The Circle and the Wheel and the Sundoor

The Sundoor

I remember looking at the mosaics in the great churches in Palermo and Ravenna and wondering what they must have looked like under candlelight or torchlight. In the twentieth century we see the mosaics under electric light and the whole is illuminated evenly and not very well. But if one saw those masses of gold and blue and crimson tiles illuminated by candlelight, the heavenly host must have seemed imminent because the rest of the building would have faded into darkness. Such and experience of the golden dome might give a physical sense of divine presence. Byzantine and Romanesque churches under candlelight must have focused a religious feeling of imminence different from the aspiration towards the divine engendered by the vertical glass windows of the Gothic Cathedrals.
 
An exhibit entitled "The Search for Alexander" displayed a gold coronet of exquisitely wrought laurel leaves and acorns.
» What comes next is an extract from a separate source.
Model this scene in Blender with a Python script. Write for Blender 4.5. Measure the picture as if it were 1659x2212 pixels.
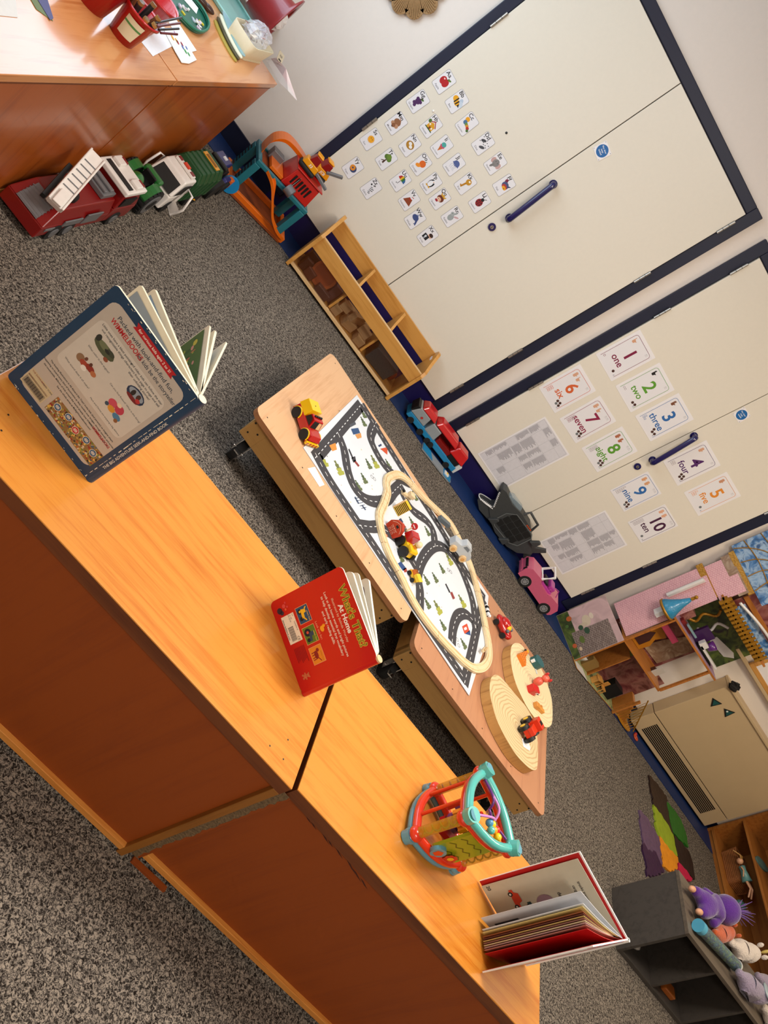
import bpy, bmesh, math, random
from mathutils import Matrix, Vector
random.seed(7)
for _o in list(bpy.data.objects): bpy.data.objects.remove(_o)
SC = bpy.context.scene
COL = SC.collection
PI = math.pi
# ------------------------------------------------------------------ camera
FPX, CX, CY = 1719.1, 829.5, 1106.0
RR = [[0.572861583458409, 0.17743516467851556, 0.8002164510512344],
      [0.7602449924108523, -0.4799296371532953, -0.4378299840076394],
      [0.3063611556835291, 0.8591765276806709, -0.4098274473126928]]
CAMH = 1.5
YW = 4.31
cd = bpy.data.cameras.new('camera'); cam = bpy.data.objects.new('camera', cd); COL.objects.link(cam)
cd.sensor_fit = 'VERTICAL'; cd.sensor_height = 36.0; cd.lens = FPX / 2212 * 36.0; cd.clip_start = 0.02
r0, r1, r2 = (Vector(r) for r in RR)
cam.matrix_world = Matrix.Translation((0, 0, CAMH)) @ Matrix((r0, -r1, -r2)).transposed().to_4x4()
SC.camera = cam
SC.view_settings.view_transform = 'Standard'; SC.view_settings.look = 'None'
SC.view_settings.gamma = 1.0; SC.view_settings.exposure = 0.12
SC.view_settings.use_curve_mapping = False
# ------------------------------------------------------------------ light
w = bpy.data.worlds.new('world'); SC.world = w; w.use_nodes = True
w.node_tree.nodes['Background'].inputs[0].default_value = (0.75, 0.85, 1, 1)
w.node_tree.nodes['Background'].inputs[1].default_value = 0.35
def area(name, loc, rot, sx, sy, power, col):
    l = bpy.data.lights.new(name, 'AREA'); l.shape = 'RECTANGLE'; l.size = sx; l.size_y = sy
    l.energy = power; l.color = col
    o = bpy.data.objects.new(name, l); o.location = loc; o.rotation_euler = rot; COL.objects.link(o); return o
WARM = (1.0, 0.93, 0.85)
for i, (lx, ly, pw) in enumerate([(1.15, 1.75, 60), (3.3, 2.4, 34), (0.6, -1.0, 46)]):
    area('ceiling_lamp', (lx, ly, 2.66), (0, 0, 0), 1.15, 0.55, pw, (1.0, 0.84, 0.62) if i == 1 else WARM)
area('window_daylight', (-1.13, 3.05, 1.42), (0, -PI/2, 0), 1.2, 1.7, 26, (0.66, 0.84, 1.0))
# ------------------------------------------------------------------ measuring: a pixel of the photograph on a real plane
def ray(u, v):
    d = Vector((u-CX, v-CY, FPX)); return r0*d.x + r1*d.y + r2*d.z
def at(u, v, z=0.0):
    d = ray(u, v); t = (z-CAMH)/d.z; return Vector((d.x*t, d.y*t, z))
def aty(u, v, y=YW):
    d = ray(u, v); t = y/d.y; return Vector((d.x*t, y, CAMH+d.z*t))
def atx(u, v, x):
    d = ray(u, v); t = x/d.x; return Vector((x, d.y*t, CAMH+d.z*t))
# ------------------------------------------------------------------ materials
MATS = {}
def lin(c): return tuple(((x/12.92) if x <= 0.04045 else ((x+0.055)/1.055)**2.4) for x in c)
def hexc(h): return lin(tuple(int(h[i:i+2], 16)/255 for i in (0, 2, 4)))
def mat(name, hx, rough=0.5, metal=0.0, coat=0.0, trans=0.0, emit=0.0, vary=0.06, alpha=1.0, bump=0.0, bscale=60, sheen=0.0):
    m = bpy.data.materials.new(name); m.use_nodes = True; nt = m.node_tree; b = nt.nodes['Principled BSDF']
    c = hexc(hx)
    tc = nt.nodes.new('ShaderNodeTexCoord'); nz = nt.nodes.new('ShaderNodeTexNoise'); nz.inputs['Scale'].default_value = bscale
    nt.links.new(tc.outputs['Object'], nz.inputs['Vector'])
    mx = nt.nodes.new('ShaderNodeMix'); mx.data_type = 'RGBA'
    mx.inputs[6].default_value = (*[x*(1-vary) for x in c], 1); mx.inputs[7].default_value = (*[min(1, x*(1+vary)) for x in c], 1)
    nt.links.new(nz.outputs[0], mx.inputs[0]); nt.links.new(mx.outputs[2], b.inputs['Base Color'])
    b.inputs['Roughness'].default_value = rough; b.inputs['Metallic'].default_value = metal
    b.inputs['Coat Weight'].default_value = coat; b.inputs['Coat Roughness'].default_value = 0.08
    b.inputs['Transmission Weight'].default_value = trans; b.inputs['Alpha'].default_value = alpha
    b.inputs['Sheen Weight'].default_value = sheen
    if emit: b.inputs['Emission Color'].default_value = (*c, 1); b.inputs['Emission Strength'].default_value = emit
    if bump:
        bp = nt.nodes.new('ShaderNodeBump'); bp.inputs['Strength'].default_value = bump; bp.inputs['Distance'].default_value = 0.004
        nt.links.new(nz.outputs[0], bp.inputs['Height']); nt.links.new(bp.outputs[0], b.inputs['Normal'])
    MATS[name] = m; return m
def wood(name, h1, h2, axis='x', rough=0.35, coat=0.0, scale=6.0, contrast=0.5, coatr=0.1, ring=False):
    m = bpy.data.materials.new(name); m.use_nodes = True; nt = m.node_tree; b = nt.nodes['Principled BSDF']
    tc = nt.nodes.new('ShaderNodeTexCoord'); mp = nt.nodes.new('ShaderNodeMapping')
    s = {'x': (0.35, 6, 6), 'y': (6, 0.35, 6), 'z': (6, 6, 0.35)}[axis]
    mp.inputs['Scale'].default_value = tuple(k*scale for k in s)
    nt.links.new(tc.outputs['Object'], mp.inputs[0])
    nz = nt.nodes.new('ShaderNodeTexNoise'); nz.inputs['Scale'].default_value = 1.0; nz.inputs['Detail'].default_value = 6; nz.inputs['Distortion'].default_value = 0.6
    nt.links.new(mp.outputs[0], nz.inputs['Vector'])
    nf = nt.nodes.new('ShaderNodeTexNoise'); nf.inputs['Scale'].default_value = 7.0; nf.inputs['Detail'].default_value = 3
    nt.links.new(mp.outputs[0], nf.inputs['Vector'])
    nl = nt.nodes.new('ShaderNodeTexNoise'); nl.inputs['Scale'].default_value = 3.0
    nt.links.new(tc.outputs['Object'], nl.inputs['Vector'])
    a1 = nt.nodes.new('ShaderNodeMath'); a1.operation = 'MULTIPLY_ADD'; a1.inputs[1].default_value = 0.45
    nt.links.new(nf.outputs[0], a1.inputs[0]); nt.links.new(nz.outputs[0], a1.inputs[2])
    a2 = nt.nodes.new('ShaderNodeMath'); a2.operation = 'MULTIPLY_ADD'; a2.inputs[1].default_value = 0.5
    nt.links.new(nl.outputs[0], a2.inputs[0]); nt.links.new(a1.outputs[0], a2.inputs[2])
    cr = nt.nodes.new('ShaderNodeValToRGB'); e = cr.color_ramp.elements
    e[0].position = 0.97-contrast*0.5; e[1].position = 0.97+contrast*0.5; e[0].color = (*hexc(h1), 1); e[1].color = (*hexc(h2), 1)
    nt.links.new(a2.outputs[0], cr.inputs[0]); nt.links.new(cr.outputs[0], b.inputs['Base Color'])
    b.inputs['Roughness'].default_value = rough; b.inputs['Coat Weight'].default_value = coat; b.inputs['Coat Roughness'].default_value = coatr
    MATS[name] = m; return m
def M(k):
    if k in MATS: return MATS[k]
    if k[0] == '#': return mat(k, k[1:], 0.35)
    if k[0] == '=': return mat(k, k[1:], 0.75)          # printed, matt
    if k[0] == '~': return mat(k, k[1:], 0.95, bump=0.6, bscale=160, sheen=0.4, vary=0.2)   # plush
    raise KeyError(k)
# carpet
def carpet():
    m = bpy.data.materials.new('speckled_carpet'); m.use_nodes = True; nt = m.node_tree; b = nt.nodes['Principled BSDF']
    tc = nt.nodes.new('ShaderNodeTexCoord')
    n1 = nt.nodes.new('ShaderNodeTexNoise'); n1.inputs['Scale'].default_value = 140; n1.inputs['Detail'].default_value = 4; n1.inputs['Roughness'].default_value = 0.75; n1.inputs['Distortion'].default_value = 1.2
    n2 = nt.nodes.new('ShaderNodeTexNoise'); n2.inputs['Scale'].default_value = 2.2
    nt.links.new(tc.outputs['Object'], n1.inputs['Vector']); nt.links.new(tc.outputs['Object'], n2.inputs['Vector'])
    cr = nt.nodes.new('ShaderNodeValToRGB'); e = cr.color_ramp.elements
    e[0].position = 0.425; e[0].color = (*hexc('241e19'), 1); e[1].position = 0.575; e[1].color = (*hexc('a69a8b'), 1)
    x = cr.color_ramp.elements.new(0.5); x.color = (*hexc('645d57'), 1)
    nt.links.new(n1.outputs[0], cr.inputs[0])
    mx = nt.nodes.new('ShaderNodeMix'); mx.data_type = 'RGBA'; mx.blend_type = 'MULTIPLY'; mx.inputs[0].default_value = 1
    c2 = nt.nodes.new('ShaderNodeValToRGB'); c2.color_ramp.elements[0].color = (0.82, 0.82, 0.82, 1); c2.color_ramp.elements[1].color = (1, 1, 1, 1)
    nt.links.new(n2.outputs[0], c2.inputs[0]); nt.links.new(cr.outputs[0], mx.inputs[6]); nt.links.new(c2.outputs[0], mx.inputs[7])
    nt.links.new(mx.outputs[2], b.inputs['Base Color']); b.inputs['Roughness'].default_value = 0.95
    b.inputs['Specular IOR Level'].default_value = 0.1
    bp = nt.nodes.new('ShaderNodeBump'); bp.inputs['Strength'].default_value = 0.8; bp.inputs['Distance'].default_value = 0.004
    nt.links.new(n1.outputs[0], bp.inputs['Height']); nt.links.new(bp.outputs[0], b.inputs['Normal'])
    MATS['carpet'] = m
carpet()
mat('wallpaint', 'e4dad0', 0.55, vary=0.02, bump=0.05)
mat('doorpaint', 'e4dccc', 0.32, vary=0.02, bump=0.03)
mat('ceilingpaint', 'f2eee8', 0.8, vary=0.02)
mat('navy', '070f2c', 0.5, vary=0.08)
mat('indigo', '10064a', 0.45, vary=0.08)
mat('skirtblue', '0b2a5c', 0.5, vary=0.15, bscale=12)
mat('steel', 'b9b4ac', 0.3, metal=0.9)
mat('darksteel', '6a6660', 0.4, metal=0.8)
mat('chrome', 'e0e0e0', 0.15, metal=1.0)
mat('heater', 'c8ae86', 0.45, vary=0.04, bscale=9)
mat('black', '0b0b0c', 0.5)
mat('rubber', '141414', 0.7)
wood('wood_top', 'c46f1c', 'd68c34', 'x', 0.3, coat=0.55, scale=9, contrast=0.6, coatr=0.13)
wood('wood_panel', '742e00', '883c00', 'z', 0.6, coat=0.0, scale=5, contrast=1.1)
wood('wood_trim', 'b86a24', 'd08a3e', 'x', 0.4, coat=0.1, scale=6)
wood('wood_dark_edge', '582a10', '6c3816', 'x', 0.5, scale=6)
wood('wood_edge', '74440f', '8a561c', 'z', 0.5, scale=6)
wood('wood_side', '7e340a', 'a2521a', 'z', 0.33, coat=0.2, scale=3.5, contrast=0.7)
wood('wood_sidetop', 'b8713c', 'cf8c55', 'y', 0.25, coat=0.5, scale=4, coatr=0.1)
wood('ply', 'c08a5e', 'dbad82', 'y', 0.45, scale=5, contrast=0.8)
wood('ply_red', '9a6448', 'bc8662', 'y', 0.45, scale=5, contrast=0.8)
wood('pine', 'a5793f', 'c79a58', 'x', 0.55, scale=5, contrast=0.9)
wood('plyedge', '8a5530', 'a87248', 'x', 0.6, scale=20)
wood('maple', 'bd8238', 'd0964a', 'x', 0.4, scale=6, coat=0.1)
wood('maple_edge', 'd3a870', 'e2bd8a', 'x', 0.5, scale=10)
wood('shaded_cubbywood', '8a4e1c', 'a8692c', 'x', .45, scale=6)  # darker than maple: the shade inside the cubby is put into its colour
wood('beech', 'd9b98a', 'ecd3a8', 'x', 0.5, scale=10)
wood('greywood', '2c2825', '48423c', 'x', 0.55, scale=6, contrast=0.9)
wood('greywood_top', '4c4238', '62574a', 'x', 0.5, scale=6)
wood('blockwood', 'b08a5a', 'c8a272', 'x', 0.6, scale=12)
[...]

The impact of Alexander continued long into Persian and Middle Eastern literature in the heroic, mythical figure of Iskander. If he had ridden into the cities of the Middle East with that circlet reflecting the sunlight under the dome of the blue sky, one could believe that the god himself had arrived in the physical presence of this young man. Gold is the sun itself for the brightness of both dazzles the men of this world.
 
The image of Vedic sacrifice is often gold, a metaphor for the clarified butter poured onto the sacrificial fire. Gold is solidified sun, gold is butter, gold is light, light is the illumination of spiritual realization.
 
An 18th Century painting from the Deccani school of India shows a yellow disk flecked with red and with arrows in all directions against a gold ground, a "radiant manifestation of energy. The visible universe in a panorama of reflected images of forms created and produces by light."15 The rays of the sun are not different from the sun; they are its outer extension.16 Our verbal structures separate the elements of a dynamic process into separate entities which do not accurately reflect the reality. The sun is not different from its manifestation. It is not that the sun as an object (a noun) generates energy; the dynamic energy is what we call the sun. When one feels the actuality of the process which is behind all forms of representation, the world is transformed. Saul was stunned by the power of light on the road to Damascus and Moses was called to halt before the burning bush. The unexpected breaks through the familiar as new content blazes into consciousness.
 
Now when I wake early in the morning and do not go back to sleep, instead of worrying about it, I lie in my room and watch the progression of light; for in darkness there is no form, no shape. Light is necessary to define form, and as one begins to watch as morning light comes into the room, objects emerge first as silhouette. Then they take on contour and three-dimensional shape, a plastic contour; all is gray and black at this stage of waking, for color is reflected light and in a minimum of light no color yet appears. When natural light increases in the room or one turns on the lamp, then color appears, but not before then. It is literally true that light creates forms because, psychologically, that is our experience: that light creates three-dimensional forms and brings color to them for without light we visually experience neither form nor color.